Reproduce the listing below exactly. Pictures do not belong in the copy.

**Material**

::::

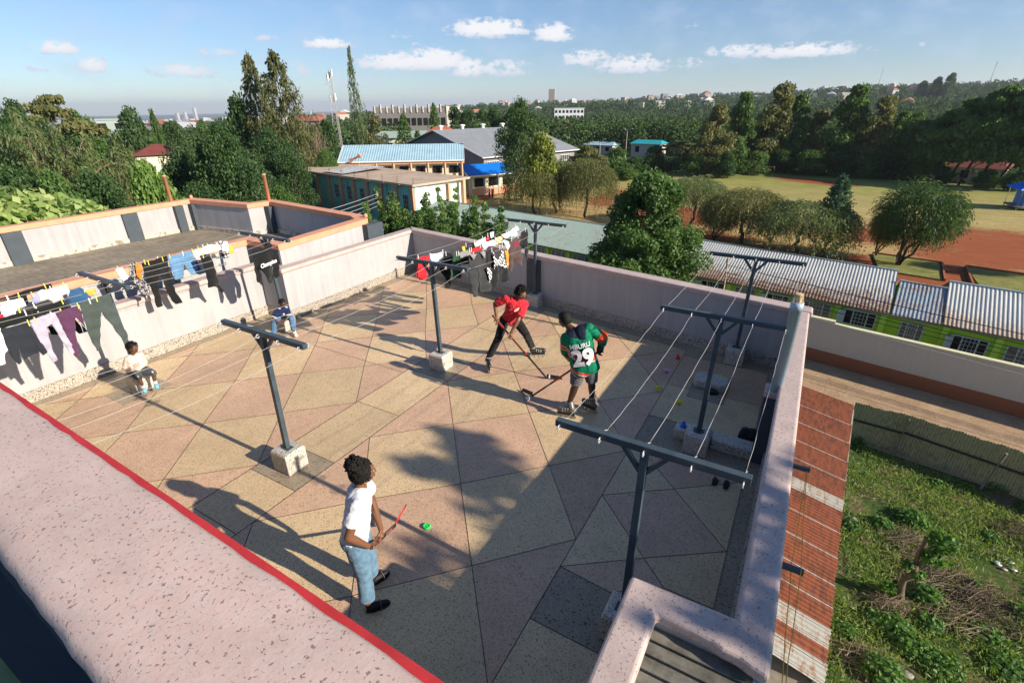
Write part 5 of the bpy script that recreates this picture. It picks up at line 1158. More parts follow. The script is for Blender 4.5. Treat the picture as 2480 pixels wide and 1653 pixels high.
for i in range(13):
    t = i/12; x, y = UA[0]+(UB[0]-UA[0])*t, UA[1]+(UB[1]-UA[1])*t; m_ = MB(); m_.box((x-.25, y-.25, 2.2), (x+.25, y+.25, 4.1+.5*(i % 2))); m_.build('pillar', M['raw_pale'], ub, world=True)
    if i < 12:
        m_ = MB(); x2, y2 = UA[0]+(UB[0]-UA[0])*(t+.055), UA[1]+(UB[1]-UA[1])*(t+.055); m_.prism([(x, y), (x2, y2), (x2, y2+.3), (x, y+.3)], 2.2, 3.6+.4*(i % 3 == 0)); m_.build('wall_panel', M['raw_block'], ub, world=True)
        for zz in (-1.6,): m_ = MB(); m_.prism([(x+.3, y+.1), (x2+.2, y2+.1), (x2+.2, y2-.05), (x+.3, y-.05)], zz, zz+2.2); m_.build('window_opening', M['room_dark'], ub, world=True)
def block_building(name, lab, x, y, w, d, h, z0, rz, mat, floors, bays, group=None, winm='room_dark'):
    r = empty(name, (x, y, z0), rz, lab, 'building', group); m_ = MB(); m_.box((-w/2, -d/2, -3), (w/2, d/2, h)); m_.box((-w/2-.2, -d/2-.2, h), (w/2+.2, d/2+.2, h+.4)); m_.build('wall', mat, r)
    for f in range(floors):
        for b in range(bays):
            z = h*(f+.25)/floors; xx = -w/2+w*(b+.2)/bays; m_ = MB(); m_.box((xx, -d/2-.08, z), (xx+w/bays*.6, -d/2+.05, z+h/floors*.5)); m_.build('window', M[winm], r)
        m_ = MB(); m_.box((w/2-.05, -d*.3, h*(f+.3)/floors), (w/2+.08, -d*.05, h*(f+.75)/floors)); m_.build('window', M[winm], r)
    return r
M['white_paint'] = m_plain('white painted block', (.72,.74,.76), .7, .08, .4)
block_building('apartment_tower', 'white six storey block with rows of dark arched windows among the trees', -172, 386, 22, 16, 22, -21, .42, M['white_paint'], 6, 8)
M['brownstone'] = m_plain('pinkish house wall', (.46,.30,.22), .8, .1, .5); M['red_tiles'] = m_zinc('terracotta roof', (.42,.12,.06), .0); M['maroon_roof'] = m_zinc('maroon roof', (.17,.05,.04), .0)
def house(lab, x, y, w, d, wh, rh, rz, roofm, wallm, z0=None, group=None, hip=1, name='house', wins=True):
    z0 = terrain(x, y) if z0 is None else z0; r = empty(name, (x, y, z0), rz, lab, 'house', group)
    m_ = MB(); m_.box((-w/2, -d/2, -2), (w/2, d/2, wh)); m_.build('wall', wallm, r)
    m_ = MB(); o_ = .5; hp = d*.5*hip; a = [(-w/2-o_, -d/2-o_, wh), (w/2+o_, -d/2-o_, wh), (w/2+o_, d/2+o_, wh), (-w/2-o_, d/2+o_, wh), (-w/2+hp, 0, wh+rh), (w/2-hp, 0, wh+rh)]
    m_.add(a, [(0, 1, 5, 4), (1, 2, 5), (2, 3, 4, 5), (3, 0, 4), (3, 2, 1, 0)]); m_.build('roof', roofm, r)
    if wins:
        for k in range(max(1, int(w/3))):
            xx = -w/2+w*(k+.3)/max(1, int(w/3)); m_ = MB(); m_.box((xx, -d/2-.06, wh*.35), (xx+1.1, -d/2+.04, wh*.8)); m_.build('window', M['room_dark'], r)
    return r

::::

**Full response**
Write part 5 of the bpy script that recreates this picture. It picks up at line 1158. More parts follow. The script is for Blender 4.5. Treat the picture as 2480 pixels wide and 1653 pixels high.
for i in range(13):
    t = i/12; x, y = UA[0]+(UB[0]-UA[0])*t, UA[1]+(UB[1]-UA[1])*t; m_ = MB(); m_.box((x-.25, y-.25, 2.2), (x+.25, y+.25, 4.1+.5*(i % 2))); m_.build('pillar', M['raw_pale'], ub, world=True)
    if i < 12:
        m_ = MB(); x2, y2 = UA[0]+(UB[0]-UA[0])*(t+.055), UA[1]+(UB[1]-UA[1])*(t+.055); m_.prism([(x, y), (x2, y2), (x2, y2+.3), (x, y+.3)], 2.2, 3.6+.4*(i % 3 == 0)); m_.build('wall_panel', M['raw_block'], ub, world=True)
        for zz in (-1.6,): m_ = MB(); m_.prism([(x+.3, y+.1), (x2+.2, y2+.1), (x2+.2, y2-.05), (x+.3, y-.05)], zz, zz+2.2); m_.build('window_opening', M['room_dark'], ub, world=True)
def block_building(name, lab, x, y, w, d, h, z0, rz, mat, floors, bays, group=None, winm='room_dark'):
    r = empty(name, (x, y, z0), rz, lab, 'building', group); m_ = MB(); m_.box((-w/2, -d/2, -3), (w/2, d/2, h)); m_.box((-w/2-.2, -d/2-.2, h), (w/2+.2, d/2+.2, h+.4)); m_.build('wall', mat, r)
    for f in range(floors):
        for b in range(bays):
            z = h*(f+.25)/floors; xx = -w/2+w*(b+.2)/bays; m_ = MB(); m_.box((xx, -d/2-.08, z), (xx+w/bays*.6, -d/2+.05, z+h/floors*.5)); m_.build('window', M[winm], r)
        m_ = MB(); m_.box((w/2-.05, -d*.3, h*(f+.3)/floors), (w/2+.08, -d*.05, h*(f+.75)/floors)); m_.build('window', M[winm], r)
    return r
M['white_paint'] = m_plain('white painted block', (.72,.74,.76), .7, .08, .4)
block_building('apartment_tower', 'white six storey block with rows of dark arched windows among the trees', -172, 386, 22, 16, 22, -21, .42, M['white_paint'], 6, 8)
M['brownstone'] = m_plain('pinkish house wall', (.46,.30,.22), .8, .1, .5); M['red_tiles'] = m_zinc('terracotta roof', (.42,.12,.06), .0); M['maroon_roof'] = m_zinc('maroon roof', (.17,.05,.04), .0)
def house(lab, x, y, w, d, wh, rh, rz, roofm, wallm, z0=None, group=None, hip=1, name='house', wins=True):
    z0 = terrain(x, y) if z0 is None else z0; r = empty(name, (x, y, z0), rz, lab, 'house', group)
    m_ = MB(); m_.box((-w/2, -d/2, -2), (w/2, d/2, wh)); m_.build('wall', wallm, r)
    m_ = MB(); o_ = .5; hp = d*.5*hip; a = [(-w/2-o_, -d/2-o_, wh), (w/2+o_, -d/2-o_, wh), (w/2+o_, d/2+o_, wh), (-w/2-o_, d/2+o_, wh), (-w/2+hp, 0, wh+rh), (w/2-hp, 0, wh+rh)]
    m_.add(a, [(0, 1, 5, 4), (1, 2, 5), (2, 3, 4, 5), (3, 0, 4), (3, 2, 1, 0)]); m_.build('roof', roofm, r)
    if wins:
        for k in range(max(1, int(w/3))):
            xx = -w/2+w*(k+.3)/max(1, int(w/3)); m_ = MB(); m_.box((xx, -d/2-.06, wh*.35), (xx+1.1, -d/2+.04, wh*.8)); m_.build('window', M['room_dark'], r)
    return r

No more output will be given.